Intel's new "tri-gate" transistors could help keep Moore's Law going for years to come.

In the race to build a faster computer chip, there is literally nowhere to go but up: Today’s chip surfaces are packed with the tiniest electronic switches the laws of physics allow, but Intel Corp. says it is blowing past those limits with a breakthrough, three-dimensional transistor design it revealed May 4.

Analysts call it one of the most significant developments in silicon transistor design since the integrated circuit was invented in the 1950s. It opens the way for faster smart phones, lighter laptops, and a new generation of supercomputers—and possibly for powerful new products engineers have yet to dream up.

Minuscule fins jutting from the surface of the typically flat transistors improve performance without adding size, just as skyscrapers make the most of a small square of land.

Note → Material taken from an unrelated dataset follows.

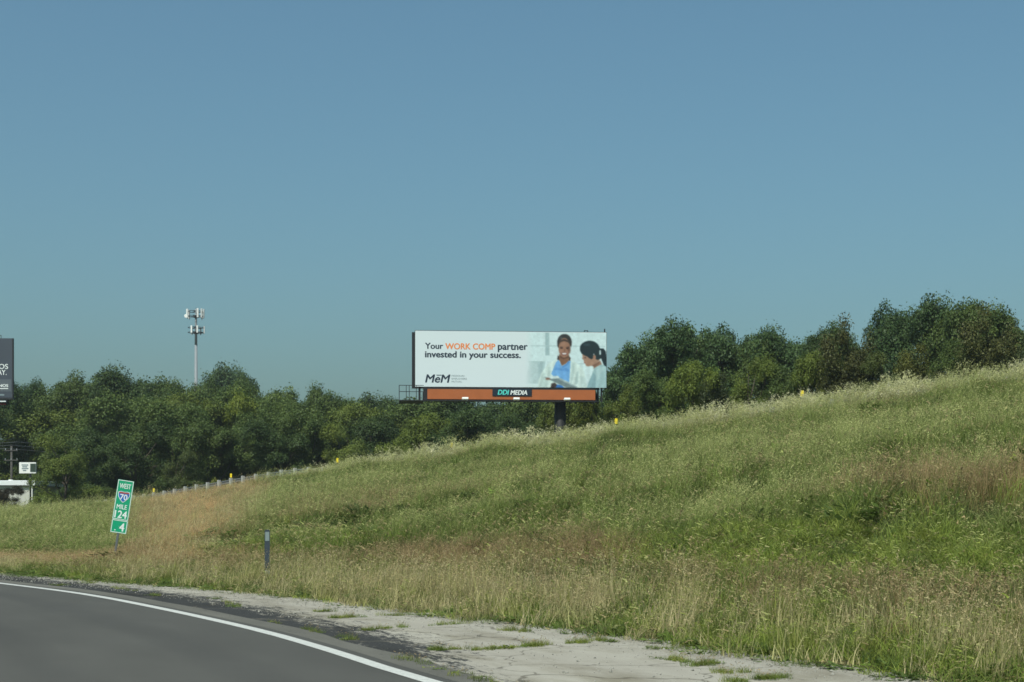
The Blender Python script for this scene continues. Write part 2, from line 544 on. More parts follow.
def smooth01(t):
    t = np.clip(t, 0, 1)
    return t * t * (3 - 2 * t)


def terrain(x, y):
    x = np.atleast_1d(np.asarray(x, float)); y = np.atleast_1d(np.asarray(y, float))
    dL, s = road_coords(x, y)
    w = np.interp(s, ARC - S_NEAR, SHW)
    dE = dL - w
    t, dr = ramp_coords(x, y)
    zr = np.interp(t, RT, RZ)
    dE_p = np.maximum(dE, 0)
    drp = np.maximum(dr, 0)
    u = dE_p / np.maximum(dE_p + drp, 0.5)
    f = 0.10 * np.clip(u / 0.14, 0, 1) ** 1.5 + 0.90 * np.clip((u - 0.12) / 0.88, 0, 1)
    sag = np.maximum(0.46 * (1 - smooth01((t - 60) / 45)), 0.62 * smooth01((-9 - x) / 5))
    f = f - sag * f * (1 - f) * 2
    z = zr * f * smooth01(dE_p / 2.0 + 0.3) + 0.0
    und = (0.22 * lumps(x, y, 9.0) + 0.10 * lumps(x, y, 3.1, 8, 7)) * smooth01((dE - 3) / 8) * smooth01((dr + 0) / 5) * (1 - 0.45 * smooth01((-8 - x) / 6))
    z = z + und * 2.4
    z = z + 0.10 * lumps(x, y, 2.6, 8, 15) * smooth01((dE - 2) / 4) * smooth01(dr / 3)
    gul = np.sin((s * 0.75 + dE * 0.55) * 0.62 + 1.0 + 1.2 * lumps(x, y, 14, 6, 4))            # shallow gullies slanting down the bank
    z = z + 0.30 * gul * smooth01((dE - 5) / 7) * smooth01((dr - 2) / 6) * smooth01((t - 30) / 25) * smooth01((x + 14) / 8)
    z = z + 0.36 * smooth01((t - 16) / 9) * np.exp(-((dr - 4.5) / 3.2) ** 2)
    # beyond the ramp the ground falls away a little, then follows the slope of the land
    back = smooth01((-dr - 10) / 25)
    zb = np.interp(t, [-200, -60, 0, 40, 90, 140, 300], [0.2, 0.3, 1.4, 3.2, 5.8, 7.4, 8.2])
    z = np.where(dr < 0, zr * (1 - back) + zb * back, z)
    z = np.where((dr < -0.8) & (dr > -9.2), z - 0.06, z)
    far = smooth01((np.hypot(x, y - 60) - 260) / 500)
    z = z * (1 - far) + 0.3 * far
    z = np.where(dE <= 0.0, -0.06, np.where(dE < 0.6, np.maximum(z, -0.06) * smooth01(dE / 0.6) - 0.06 * (1 - smooth01(dE / 0.6)), z))
    return z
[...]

“When I looked at it, I did a big, ‘Wow,'” said Dan Hutcheson, a longtime semiconductor industry watcher and CEO of VLSI Research Inc. “What we’ve seen for decades now have been evolutionary changes to the technology. This is definitely a revolutionary change.”

Intel CEO Paul Otellini said that “amazing, world-shaping devices” will be created using the new technology.

Computers are already doing things that were almost unimaginable when Intel co-founder Gordon Moore made his famous prediction in 1965 that computers should double in power every two years. The axiom, known as Moore’s Law, has held true ever since as computers have gotten cheaper, smaller, and more powerful.

Engineers believe Intel’s new transistors will keep the axiom going for years to come. Chips with the 3-D transistors will be in full production this year and appear in computers in 2012.